RECORDED INFORMATION »
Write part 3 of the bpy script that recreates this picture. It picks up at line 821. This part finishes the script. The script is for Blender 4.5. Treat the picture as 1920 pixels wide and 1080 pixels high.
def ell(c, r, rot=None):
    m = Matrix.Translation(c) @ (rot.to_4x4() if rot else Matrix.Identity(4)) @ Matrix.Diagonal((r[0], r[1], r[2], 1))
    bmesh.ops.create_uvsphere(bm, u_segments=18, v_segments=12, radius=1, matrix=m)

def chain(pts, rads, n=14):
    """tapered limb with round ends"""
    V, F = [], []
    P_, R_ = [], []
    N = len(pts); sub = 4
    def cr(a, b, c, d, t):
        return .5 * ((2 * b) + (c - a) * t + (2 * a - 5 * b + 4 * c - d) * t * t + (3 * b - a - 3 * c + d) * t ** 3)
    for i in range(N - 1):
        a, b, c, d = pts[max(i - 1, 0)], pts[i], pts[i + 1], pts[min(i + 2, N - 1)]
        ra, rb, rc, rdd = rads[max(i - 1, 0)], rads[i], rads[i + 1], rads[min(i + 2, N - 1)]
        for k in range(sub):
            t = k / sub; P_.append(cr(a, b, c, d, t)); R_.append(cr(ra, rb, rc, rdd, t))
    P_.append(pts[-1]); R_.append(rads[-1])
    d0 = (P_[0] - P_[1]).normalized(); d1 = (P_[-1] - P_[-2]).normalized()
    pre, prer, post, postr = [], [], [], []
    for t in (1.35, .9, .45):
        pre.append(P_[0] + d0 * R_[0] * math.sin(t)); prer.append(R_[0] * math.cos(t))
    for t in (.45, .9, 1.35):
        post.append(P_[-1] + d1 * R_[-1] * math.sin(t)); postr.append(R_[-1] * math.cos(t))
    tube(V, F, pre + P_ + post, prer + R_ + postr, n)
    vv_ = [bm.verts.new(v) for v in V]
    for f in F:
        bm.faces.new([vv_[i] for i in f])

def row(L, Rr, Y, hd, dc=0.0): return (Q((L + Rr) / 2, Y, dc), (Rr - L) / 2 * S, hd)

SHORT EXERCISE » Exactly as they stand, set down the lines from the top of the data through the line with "v_segments=12, radius=1, matrix=m)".

RESPONSE TO THE EXERCISE »
Write part 3 of the bpy script that recreates this picture. It picks up at line 821. This part finishes the script. The script is for Blender 4.5. Treat the picture as 1920 pixels wide and 1080 pixels high.
def ell(c, r, rot=None):
    m = Matrix.Translation(c) @ (rot.to_4x4() if rot else Matrix.Identity(4)) @ Matrix.Diagonal((r[0], r[1], r[2], 1))
    bmesh.ops.create_uvsphere(bm, u_segments=18, v_segments=12, radius=1, matrix=m)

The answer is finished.